* **SHORT TASK**
Print each line of the listing once more, precisely as given.

* **INFORMATION SHOWN**

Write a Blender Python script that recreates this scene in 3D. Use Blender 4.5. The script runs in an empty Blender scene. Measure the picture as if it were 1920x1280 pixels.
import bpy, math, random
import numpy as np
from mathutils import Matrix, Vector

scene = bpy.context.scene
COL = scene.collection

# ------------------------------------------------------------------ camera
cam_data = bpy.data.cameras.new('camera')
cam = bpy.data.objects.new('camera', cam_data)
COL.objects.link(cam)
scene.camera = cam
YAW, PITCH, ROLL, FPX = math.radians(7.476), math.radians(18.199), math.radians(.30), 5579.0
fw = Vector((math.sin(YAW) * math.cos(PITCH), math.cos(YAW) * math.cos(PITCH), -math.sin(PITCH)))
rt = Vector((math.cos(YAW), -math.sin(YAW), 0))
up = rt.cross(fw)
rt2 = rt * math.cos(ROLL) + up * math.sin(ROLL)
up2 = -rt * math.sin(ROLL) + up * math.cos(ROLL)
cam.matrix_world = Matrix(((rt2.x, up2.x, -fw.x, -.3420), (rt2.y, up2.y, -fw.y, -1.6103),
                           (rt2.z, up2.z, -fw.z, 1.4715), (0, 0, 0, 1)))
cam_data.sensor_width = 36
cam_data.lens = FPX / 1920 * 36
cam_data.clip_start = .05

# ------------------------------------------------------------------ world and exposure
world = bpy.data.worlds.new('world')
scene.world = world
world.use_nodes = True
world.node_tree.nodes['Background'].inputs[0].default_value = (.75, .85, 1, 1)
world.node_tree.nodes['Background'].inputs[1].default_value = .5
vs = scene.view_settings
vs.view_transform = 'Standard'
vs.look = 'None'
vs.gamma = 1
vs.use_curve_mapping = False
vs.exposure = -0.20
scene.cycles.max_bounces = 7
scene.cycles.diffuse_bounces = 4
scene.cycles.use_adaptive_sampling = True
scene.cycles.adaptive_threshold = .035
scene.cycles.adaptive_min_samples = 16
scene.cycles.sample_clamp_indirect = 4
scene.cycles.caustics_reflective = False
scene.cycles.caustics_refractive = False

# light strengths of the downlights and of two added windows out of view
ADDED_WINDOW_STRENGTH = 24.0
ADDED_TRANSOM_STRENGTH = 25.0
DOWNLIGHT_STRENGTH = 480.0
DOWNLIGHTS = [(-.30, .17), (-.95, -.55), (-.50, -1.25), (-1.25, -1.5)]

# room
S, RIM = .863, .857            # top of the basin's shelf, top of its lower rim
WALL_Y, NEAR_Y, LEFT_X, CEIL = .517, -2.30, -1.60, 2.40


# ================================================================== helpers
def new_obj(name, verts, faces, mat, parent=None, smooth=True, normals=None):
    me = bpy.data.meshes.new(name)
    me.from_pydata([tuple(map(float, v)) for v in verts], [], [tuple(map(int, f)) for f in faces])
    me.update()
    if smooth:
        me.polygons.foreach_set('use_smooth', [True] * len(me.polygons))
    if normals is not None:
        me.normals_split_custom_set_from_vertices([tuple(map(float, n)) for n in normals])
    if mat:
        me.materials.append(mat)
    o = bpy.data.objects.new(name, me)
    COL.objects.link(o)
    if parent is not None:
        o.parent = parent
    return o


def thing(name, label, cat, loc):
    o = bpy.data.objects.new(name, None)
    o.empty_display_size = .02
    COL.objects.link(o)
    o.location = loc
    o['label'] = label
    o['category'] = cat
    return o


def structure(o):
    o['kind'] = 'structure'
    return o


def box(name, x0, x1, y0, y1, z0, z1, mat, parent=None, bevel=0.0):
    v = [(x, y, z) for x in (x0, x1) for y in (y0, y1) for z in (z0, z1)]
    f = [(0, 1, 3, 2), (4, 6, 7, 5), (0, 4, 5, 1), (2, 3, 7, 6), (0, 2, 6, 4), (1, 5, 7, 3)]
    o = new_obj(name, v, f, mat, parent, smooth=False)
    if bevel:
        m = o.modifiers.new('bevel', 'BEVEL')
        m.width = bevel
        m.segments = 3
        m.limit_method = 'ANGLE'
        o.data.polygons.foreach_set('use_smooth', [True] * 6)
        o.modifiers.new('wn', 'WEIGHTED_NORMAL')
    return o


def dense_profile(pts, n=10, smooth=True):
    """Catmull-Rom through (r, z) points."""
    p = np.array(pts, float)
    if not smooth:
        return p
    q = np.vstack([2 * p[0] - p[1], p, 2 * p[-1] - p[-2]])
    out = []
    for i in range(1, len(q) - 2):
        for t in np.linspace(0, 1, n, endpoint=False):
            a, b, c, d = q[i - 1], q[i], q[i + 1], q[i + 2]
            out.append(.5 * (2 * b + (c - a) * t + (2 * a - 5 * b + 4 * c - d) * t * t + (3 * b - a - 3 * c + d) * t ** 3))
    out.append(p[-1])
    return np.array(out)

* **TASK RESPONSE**
Write a Blender Python script that recreates this scene in 3D. Use Blender 4.5. The script runs in an empty Blender scene. Measure the picture as if it were 1920x1280 pixels.
import bpy, math, random
import numpy as np
from mathutils import Matrix, Vector

scene = bpy.context.scene
COL = scene.collection

# ------------------------------------------------------------------ camera
cam_data = bpy.data.cameras.new('camera')
cam = bpy.data.objects.new('camera', cam_data)
COL.objects.link(cam)
scene.camera = cam
YAW, PITCH, ROLL, FPX = math.radians(7.476), math.radians(18.199), math.radians(.30), 5579.0
fw = Vector((math.sin(YAW) * math.cos(PITCH), math.cos(YAW) * math.cos(PITCH), -math.sin(PITCH)))
rt = Vector((math.cos(YAW), -math.sin(YAW), 0))
up = rt.cross(fw)
rt2 = rt * math.cos(ROLL) + up * math.sin(ROLL)
up2 = -rt * math.sin(ROLL) + up * math.cos(ROLL)
cam.matrix_world = Matrix(((rt2.x, up2.x, -fw.x, -.3420), (rt2.y, up2.y, -fw.y, -1.6103),
                           (rt2.z, up2.z, -fw.z, 1.4715), (0, 0, 0, 1)))
cam_data.sensor_width = 36
cam_data.lens = FPX / 1920 * 36
cam_data.clip_start = .05

# ------------------------------------------------------------------ world and exposure
world = bpy.data.worlds.new('world')
scene.world = world
world.use_nodes = True
world.node_tree.nodes['Background'].inputs[0].default_value = (.75, .85, 1, 1)
world.node_tree.nodes['Background'].inputs[1].default_value = .5
vs = scene.view_settings
vs.view_transform = 'Standard'
vs.look = 'None'
vs.gamma = 1
vs.use_curve_mapping = False
vs.exposure = -0.20
scene.cycles.max_bounces = 7
scene.cycles.diffuse_bounces = 4
scene.cycles.use_adaptive_sampling = True
scene.cycles.adaptive_threshold = .035
scene.cycles.adaptive_min_samples = 16
scene.cycles.sample_clamp_indirect = 4
scene.cycles.caustics_reflective = False
scene.cycles.caustics_refractive = False

# light strengths of the downlights and of two added windows out of view
ADDED_WINDOW_STRENGTH = 24.0
ADDED_TRANSOM_STRENGTH = 25.0
DOWNLIGHT_STRENGTH = 480.0
DOWNLIGHTS = [(-.30, .17), (-.95, -.55), (-.50, -1.25), (-1.25, -1.5)]

# room
S, RIM = .863, .857            # top of the basin's shelf, top of its lower rim
WALL_Y, NEAR_Y, LEFT_X, CEIL = .517, -2.30, -1.60, 2.40


# ================================================================== helpers
def new_obj(name, verts, faces, mat, parent=None, smooth=True, normals=None):
    me = bpy.data.meshes.new(name)
    me.from_pydata([tuple(map(float, v)) for v in verts], [], [tuple(map(int, f)) for f in faces])
    me.update()
    if smooth:
        me.polygons.foreach_set('use_smooth', [True] * len(me.polygons))
    if normals is not None:
        me.normals_split_custom_set_from_vertices([tuple(map(float, n)) for n in normals])
    if mat:
        me.materials.append(mat)
    o = bpy.data.objects.new(name, me)
    COL.objects.link(o)
    if parent is not None:
        o.parent = parent
    return o


def thing(name, label, cat, loc):
    o = bpy.data.objects.new(name, None)
    o.empty_display_size = .02
    COL.objects.link(o)
    o.location = loc
    o['label'] = label
    o['category'] = cat
    return o


def structure(o):
    o['kind'] = 'structure'
    return o


def box(name, x0, x1, y0, y1, z0, z1, mat, parent=None, bevel=0.0):
    v = [(x, y, z) for x in (x0, x1) for y in (y0, y1) for z in (z0, z1)]
    f = [(0, 1, 3, 2), (4, 6, 7, 5), (0, 4, 5, 1), (2, 3, 7, 6), (0, 2, 6, 4), (1, 5, 7, 3)]
    o = new_obj(name, v, f, mat, parent, smooth=False)
    if bevel:
        m = o.modifiers.new('bevel', 'BEVEL')
        m.width = bevel
        m.segments = 3
        m.limit_method = 'ANGLE'
        o.data.polygons.foreach_set('use_smooth', [True] * 6)
        o.modifiers.new('wn', 'WEIGHTED_NORMAL')
    return o


def dense_profile(pts, n=10, smooth=True):
    """Catmull-Rom through (r, z) points."""
    p = np.array(pts, float)
    if not smooth:
        return p
    q = np.vstack([2 * p[0] - p[1], p, 2 * p[-1] - p[-2]])
    out = []
    for i in range(1, len(q) - 2):
        for t in np.linspace(0, 1, n, endpoint=False):
            a, b, c, d = q[i - 1], q[i], q[i + 1], q[i + 2]
            out.append(.5 * (2 * b + (c - a) * t + (2 * a - 5 * b + 4 * c - d) * t * t + (3 * b - a - 3 * c + d) * t ** 3))
    out.append(p[-1])
    return np.array(out)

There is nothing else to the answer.